Blog 314 – Coonabarabran

Nomadic_golfer : December 2025 – Coonabarabran, NSW, review

This transitory town on the Newell Hwy, an hour or so West of Tamworth may well have the highest ratio of B-Double traffic to head of population in the country. Tucked a couple of km’s out on the ‘quiet side’ of town in a quintessential Aussie bush setting is the 9-hole layout of the Coonabarabran Golf Club.

The site is on a fairly consistent, but very slight tilt, sloping down from the clubhouse, which is at a high point on the course, 10-20m above the playing arena. The first tee sits up at that level, as do the 2nd and 9th greens. As such, there aren’t any notable elevation changes to speak of.

The property is adorned with 20-30m tall gum trees, which line fairways in a single row on many holes, typically 20 to 30m apart (with trees out wider less uniform), providing opportunities to bump and shape recovery shots. Landing areas on fairways are of standard width but tree encroachment on most holes has resulted in numerous chutes to negotiate off the tees, especially from the back markers. The majority of greens are on the small side (but there are a couple of larger examples like the square-ish first) and are typically elevated a little.

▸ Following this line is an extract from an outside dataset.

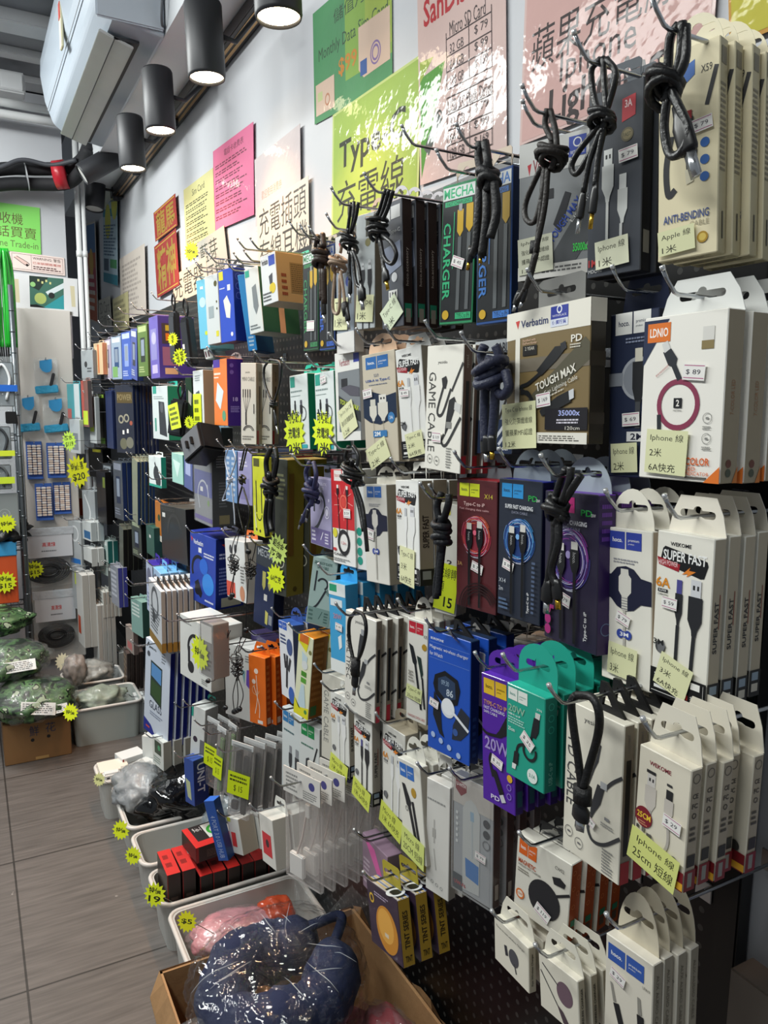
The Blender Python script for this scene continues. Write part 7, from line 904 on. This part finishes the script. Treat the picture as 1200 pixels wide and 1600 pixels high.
for d, px, py, Y, w, L, c in [('yellow star card with a 5 on the nearest tub', 292, 1440, 0, 30, ('$5',), '#e8e828'), ('yellow star card reading 19 on the tub of red boxes', 242, 1398, 0, 34, ('特價', '19'), '#dff02a'), ('yellow-green star card on the nearly empty tub', 208, 1337, 0, 26, ('特價',), '#dff02a'), ('yellow-green star card on the tub with the black bag', 189, 1297, 0, 28, ('特價',), '#dff02a'), ('pale yellow star card on the small tub with white boxes', 155, 1218, 0, 20, ('特價',), '#d8dc9a'), ('yellow-green star card on the grey tub by the brown box', 110, 1113, 0, 26, ('特價',), '#dff02a'), ('cream blank star card standing over the far tubs', 98, 1034, 0, 26, (), '#e0d8b8'), ('pale star card lower beside the camouflage bag', 97, 1092, 0, 20, (), '#d8dca0')]:
    X = {292: .386, 242: .368, 208: .36, 189: .358, 155: .325, 110: .30, 98: .36, 97: .33}[px]; c_ = onx(px, py, X); th = math.radians(50); e = Vector((math.sin(th), -math.cos(th), 0)); W = w*(c_-Vector((0, 0, CH))).length/FPX; q = MB(); nr = Vector((-math.cos(th), -math.sin(th), .25)).normalized()
    vv = e.cross(nr); vv = vv if vv.z < 0 else -vv; a = burst(0, 0, 1, 0, L, c, 14)[6]; F = Fr(c_-e*W/2-vv*W/2, e*W, vv*W, nr, .0006); draw(q, F, a); F2 = Fr(c_-e*W/2-vv*W/2, e*W, vv*W, nr, 0); P = star_pts(14); q.add([F2.pt(*p) for p in reversed(P)], [tuple(range(len(P)))], c); q.tube([c_-nr*.002, c_-nr*.01, c_+Vector((.065, .01 if py > 1200 else .2, -.06 if py > 1200 or py == 1113 else -.17))], .0009, '#8f8f80', 5); tag(q.build('starburst_card'), d, 'price tag')
# red and black boxes
def rbox(label, loc, sx, sy, sz, rz=0, rx=0, top='#d8302c', side='#26211f', name='gadget_box', extra=None, grp=None, cat='boxed gadget'):
    m = Matrix.Translation(loc)@Matrix.Rotation(rz, 4, 'Z')@Matrix.Rotation(rx, 4, 'X'); r = empty(name, label=label, cat=cat, mw=m, group=grp); q = MB(); S = mat(side, .4)
    q.box((-sx/2, -sy/2, 0), (sx/2, sy/2, sz), S, .001); draw(q, Fr((-sx/2, sy/2, sz), (sx, 0, 0), (0, -sy, 0), (0, 0, 1)), [('r', top, 0, 0, 1, 1)]+(extra or [])); draw(q, Fr((-sx/2, -sy/2, sz), (sx, 0, 0), (0, 0, -sz), (0, -1, 0)), [('r', '#8c1f1e', 0, 0, .06, 1)]+lines('#5a4a44', .25, .3, .8, .8, 6)); q.build('carton', r); return r
for i in range(8):
    rbox('red topped black gadget box standing in the tub, '+['nearest the aisle', 'second from the aisle', 'third from the aisle', 'fourth from the aisle', 'fifth from the aisle', 'sixth from the aisle', 'seventh from the aisle', 'last, nearest the wall'][i], (.425+i*.040+(.006 if i > 1 else 0), 2.01, .006), .036, .125, .215 if i < 2 else .185, .02*(i % 3), top='#cf2f2b' if i < 5 else '#8f2422', extra=lines('#7c1714', .2, .15, .7, .8, 2), grp='red and black boxes in the floor tub')
r = rbox('black and red gadget box with a green ring picture lying on the upright ones', (.545, 2.02, .226), .125, .11, .045, .12, top='#2c2524', extra=[('r', '#d8302c', 0, .75, 1, 1), ('r', '#d8302c', 0, 0, .14, 1), ('r', '#d5d3cc', .42, .05, .98, .72), ('g', '#3fa83c', .7, .4, .2, .07), ('t', '#e8e0dc', '9-in-1', .2, .1, .38, .3)])
for i, (x, y, z, s, c) in enumerate([(.40, 2.78, .12, (.10, .09, .05), '#e8ded0'), (.47, 2.83, .12, (.09, .07, .06), '#dfe2e2'), (.50, 2.74, .12, (.09, .08, .05), '#d8dad8'), (.55, 2.80, .12, (.055, .06, .13), '#dcdfdc')]):
    rbox(['cream small carton lying in the small tub', 'white small carton lying at the back of the small tub', 'pale grey carton lying in the small tub beside the bag', 'white tall carton standing open in the small tub'][i], (x, y, z), *s, .25*i, top=c, side=c, name='small_carton', cat='carton')
q = MB(); q.box((-.03, -.018, 0), (.03, .018, .03), mat('#e3e3e1', .25), .006); q.box((-.018, -.0185, .012), (-.008, -.0175, .018), mat('#4a4a4c', .4)); q.box((.006, -.0185, .012), (.016, -.0175, .018), mat('#4a4a4c', .4)); o = tag(q.build('usb_wall_charger'), 'white wall charger with two slots on the front of the small tub', 'charger'); o.location = (.385, 2.722, .145)
# soft wrapped goods
def blob(name, label, cat, c, rad, m, sd=0, amp=.25, fr=6, sub=4, wrap=None, rot=0, part='body'):
    r = empty(name, c, label, cat); bm = bmesh.new(); bmesh.ops.create_icosphere(bm, subdivisions=sub, radius=1)
    def disp(bm, k, fr, amp):
        for v in bm.verts:
            n = v.co.normalized(); d = 1+amp*_ns.noise(n*fr*.4+Vector((sd, sd*2, 0)))+amp*.5*abs(_ns.noise(n*fr+Vector((0, sd, sd))))
            v.co = Vector((n.x*rad[0], n.y*rad[1], n.z*rad[2]))*d*k
            v.co.z = max(v.co.z, -rad[2]*.93)
    disp(bm, 1, fr, amp); bmesh.ops.rotate(bm, verts=bm.verts, cent=(0, 0, 0), matrix=Matrix.Rotation(rot, 3, 'Z'))
    me = bpy.data.meshes.new(part); bm.to_mesh(me); bm.free(); me.materials.append(m)
    for p in me.polygons: p.use_smooth = True
    o = bpy.data.objects.new(part, me); COL.objects.link(o); o.parent = r
    if wrap:
        bm = bmesh.new(); bmesh.ops.create_icosphere(bm, subdivisions=sub, radius=1); disp(bm, 1.06, fr*2.2, amp*.9); bmesh.ops.rotate(bm, verts=bm.verts, cent=(0, 0, 0), matrix=Matrix.Rotation(rot, 3, 'Z'))
        me = bpy.data.meshes.new('plastic_wrap'); bm.to_mesh(me); bm.free(); me.materials.append(wrap)
        for p in me.polygons: p.use_smooth = True
        o = bpy.data.objects.new('plastic_wrap', me); COL.objects.link(o); o.parent = r
    return r
CLR = film('#eef4f8', .06, .05, 1.0, 26)
blob('black_bag', 'shiny black plastic bag filling the fourth floor tub', 'bag', (.585, 2.46, .175), (.15, .13, .085), mat('#0c0d10', .12, coat=.6, bump=.7, bs=14), 3, .3, 7)
blob('clear_wrapped_bundle', 'grey goods in crinkled clear plastic left of the black bag', 'wrapped goods', (.455, 2.55, .175), (.085, .11, .07), mat('#8f9498', .3, bump=.8, bs=18), 5, .3, 8, wrap=CLR)
blob('clear_wrapped_bundle', 'small crinkled clear bag in the nearly empty tub against the wall', 'wrapped goods', (.66, 2.22, .14), (.08, .07, .10), mat('#8a9499', .3, bump=.8, bs=22), 9, .3, 8, wrap=CLR)
blob('packet_pile', 'pink and red printed packet lying in the nearest tub', 'packet', (.54, 1.79, .12), (.11, .07, .035), mat('#cf8f96', .25, coat=.5, bump=.6, bs=30, var=.4, vs=30), 2, .2, 5, wrap=CLR)
blob('packet_pile', 'orange-red crumpled packet at the wall side of the nearest tub', 'packet', (.66, 1.80, .12), (.05, .05, .04), mat('#c8502f', .25, coat=.5, bump=.6, bs=30), 4, .3, 6)
# neck pillows in an open brown carton
cb = mat('#a9835a', .75, var=.1, vs=20, bump=.15, bs=40); cbi = mat('#7a5c3c', .8, var=.1, vs=20)
r = empty('cardboard_carton', (.52, 1.27, 0), 'open brown cardboard carton at the bottom holding the wrapped neck pillows', 'carton')
x0, x1, y0, y1, H_ = -.225, .235, -.23, .25, .285
for nm, lo, hi in (('wall', (x0, y0, 0), (x0+.006, y1, H_)), ('wall', (x1-.006, y0, 0), (x1, y1, H_)), ('wall', (x0, y1-.006, 0), (x1, y1, H_)), ('wall', (x0, y0, 0), (x1, y0+.006, H_)), ('base', (x0, y0, 0), (x1, y1, .006))):
    q = MB(); q.box(lo, hi, cb); q.build(nm, r)
def flap(a, b_, out, m=cb):
    q = MB(); a, b_, out = Vector(a), Vector(b_), Vector(out); n = 12; vs = []
    for i in range(n+1):
        p = a+(b_-a)*i/n; rg = .012*math.sin(i*1.7)+.01*math.sin(i*.6); vs += [p, p+out*(1+rg*3)+Vector((0, 0, rg))]
    vs2 = [v+Vector((0, 0, .004)) for v in vs]; k = len(vs); q.add(vs+vs2, [(2*i, 2*i+1, 2*i+3, 2*i+2) for i in range(n)]+[(k+2*i, k+2*i+2, k+2*i+3, k+2*i+1) for i in range(n)]+[(2*i+1, k+2*i+1, k+2*i+3, 2*i+3) for i in range(n)], m); q.build('flap', r)
flap((x1, y0, H_), (x1, y1, H_), (.022, 0, -.03)); flap((x0, y0, H_), (x0, y1, H_), (-.02, 0, -.07)); flap((x0, y1, H_), (x1, y1, H_), (0, .015, -.06))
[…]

The bones of the layout are quite solid, with some well designed holes providing options and the need to think through the best approach (2, 5, 6, 9). There are also some quirky, baffling holes, that make you laugh on the tee and have you questioning the designer’s sanity (4, 7, 8) on first viewing. On reflection, it is only ‘overgrowth’ on these 3 holes (esp 4 & 7) that has resulted in lines of passage being ridiculously narrow – I reckon the intent and initial execution was fine.

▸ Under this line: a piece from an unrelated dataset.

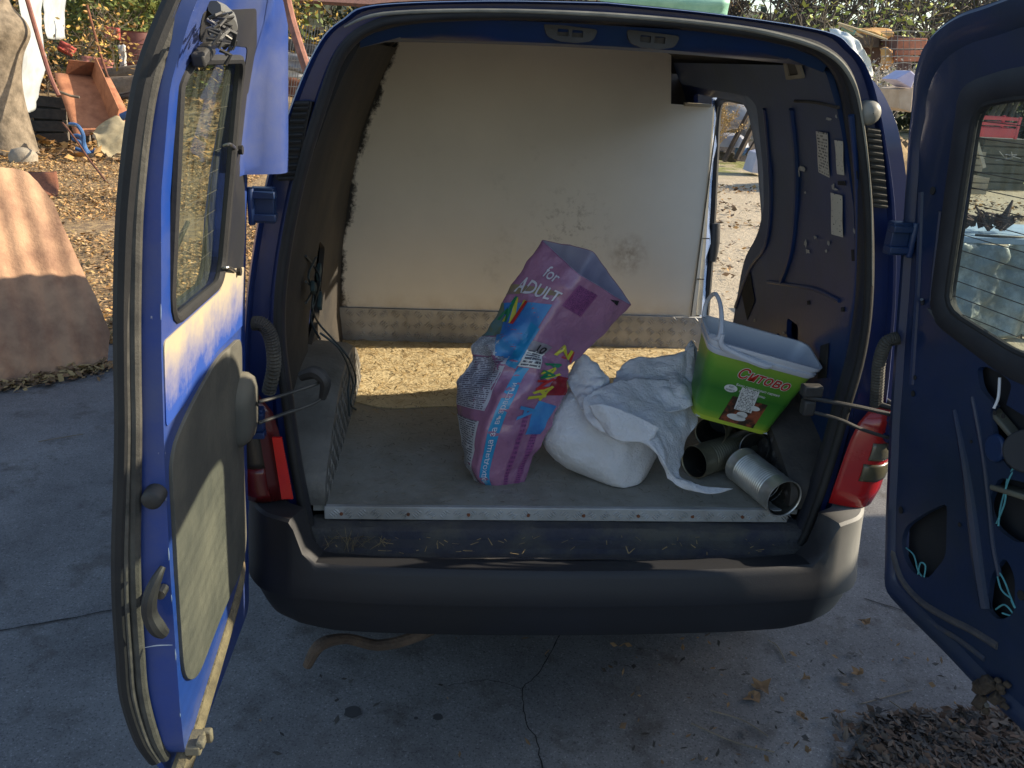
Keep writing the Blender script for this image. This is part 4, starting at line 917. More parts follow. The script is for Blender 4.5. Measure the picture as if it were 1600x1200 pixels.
# ================================================================== LOAD
# ---- purple feed bag: lofted rings, left / front corner / right picked on real depths
def v3(px, py, y): return aY(px, py, y)
BR = [ # left, corner, right : (px, py, depth)
 ((748,750,.27),(764,757,.235),(806,760,.26)),
 ((738,738,.28),(757,755,.215),(812,756,.24)),
 ((727,712,.30),(748,735,.20),(832,728,.24)),
 ((717,672,.32),(756,690,.19),(850,690,.25)),
 ((714,635,.34),(768,650,.19),(866,650,.27)),
 ((715,605,.35),(786,612,.21),(884,612,.29)),
 ((727,572,.36),(806,578,.25),(876,590,.31)),
 ((741,545,.36),(824,548,.27),(884,572,.33)),
 ((758,515,.37),(842,520,.28),(906,560,.34)),
 ((790,462,.38),(868,478,.29),(942,524,.36)),
 ((820,415,.39),(888,452,.29),(968,498,.37)),
 ((847,375,.40),(907,430,.30),(988,478,.38))]
K = 72
def bring(i):
    L_, Bq, R2 = [v3(*q) for q in BR[i]]; D = L_+R2-Bq
    if i < 5: D = D+Vector((0, .0, .0))
    if i > 8: D = D+Vector((0, .02, .016))*(i-8)
    cs = [L_, Bq, R2, D]; cen = sum(cs, Vector())/4; poly = []
    k = K//4
    for c in range(4):
        a, b = cs[c], cs[(c+1) % 4]
        for j in range(k):
            t = j/k; p = a.lerp(b, t); bl_ = math.sin(math.pi*t)
            out = (p-cen).normalized(); poly.append(p+out*bl_*(.007 if i < 8 else .003))
    # soften corners
    return [(poly[j-1]+poly[j]*2+poly[(j+1) % K])/4 for j in range(K)]
_rings = [bring(i) for i in range(len(BR))]
_fine = []
NS = 8
for j in range(K):
    col_ = crom([tuple(_rings[i][j]) for i in range(len(BR))], NS); _fine.append([Vector(tuple(map(float, c))) for c in col_])
NR = len(_fine[0]); _cen = [sum((_fine[j][i] for j in range(K)), Vector())/K for i in range(NR)]
def crump(p, i):
    t = i/(NR-1); a = .008+.020*math.exp(-((t-.58)/.11)**2)+.006*math.exp(-((t-.1)/.12)**2)-.001*(t > .8)
    q = p*1.0
    return a*((.5-abs(noise.noise(q*8))*1.8)+(.5-abs(noise.noise(q*16+Vector((3,1,7)))*1.6))*.7+(.4-abs(noise.noise(q*34+Vector((1,8,2)))*1.6))*.3)
_bagp = [[_fine[j][i]+(_fine[j][i]-_cen[i]).normalized()*crump(_fine[j][i], i) for j in range(K)] for i in range(NR)]
def bag(a, t, off=0):      # a around 0..1 (0 left edge, .25 front corner, .5 right edge), t up 0..1
    x = a*K; j = int(math.floor(x)) % K; fx = x-math.floor(x); y = min(NR-1.001, max(0, t*(NR-1))); i = int(y); fy = y-i
    p00, p10, p01, p11 = _bagp[i][j], _bagp[i][(j+1) % K], _bagp[i+1][j], _bagp[i+1][(j+1) % K]
    p = (p00*(1-fx)+p10*fx)*(1-fy)+(p01*(1-fx)+p11*fx)*fy
    if off:
        n = (p10-p00).cross(p01-p00).normalized()
        c = _cen[i]
        if n.dot(p-c) < 0: n = -n
        p = p+n*off
    return p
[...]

While different tee-blocks (front 9 v back 9 if you are playing 18) are typically large distances apart, they don’t really change the angles aprt form on the 6th. For a country track it is quite long at 6200m and there aren’t many easy holes – the par 3s are especially tough.

My favourite holes were: 2 (predominantly straight 458m par5 / 353m par4 with the green tucked to the right behind a massive gum about 150m out which dictates all your plans); 5 (470m par5 / 370m par4 right to left off the tee around a number of medium sized gums, before a row of poplars sitting in a penalising creek-bed start at about 220m out up to 100m out. It then opens up on the right, before a beautiful setting with slightly elevated green in front of a thick copse of smaller gums, bunkered front left and right); and 6 (360m / 320m par4s with thick gums down the left and a small copse of gums on the right at driving distance. The 15th is the longer of the two, and plays as a dogleg left, with a driver making it very narrow indeed – decisions to be made off the tee here), while the 195m 4th has to be one of the more difficult par3’s I’ve encountered. Trees have popped up on this hole that now give you about a 10m gap to negotiate at about the 100m mark.

While the layout/ design is pretty solid, conditioning and upkeep looks like a challenge currently. The kikuyu tees and fairways don’t have much cover, except for the green surrounds which get the majority of the sprinkler traffic and are quite well grassed and very soft. The bent grass greens are very patchy, and look to have some issues. Overall, I summise that the course is some distance from its best days and I hope there is a pathway back. A good layout and a very welcoming and well appointed clubhouse represent a very solid foundation.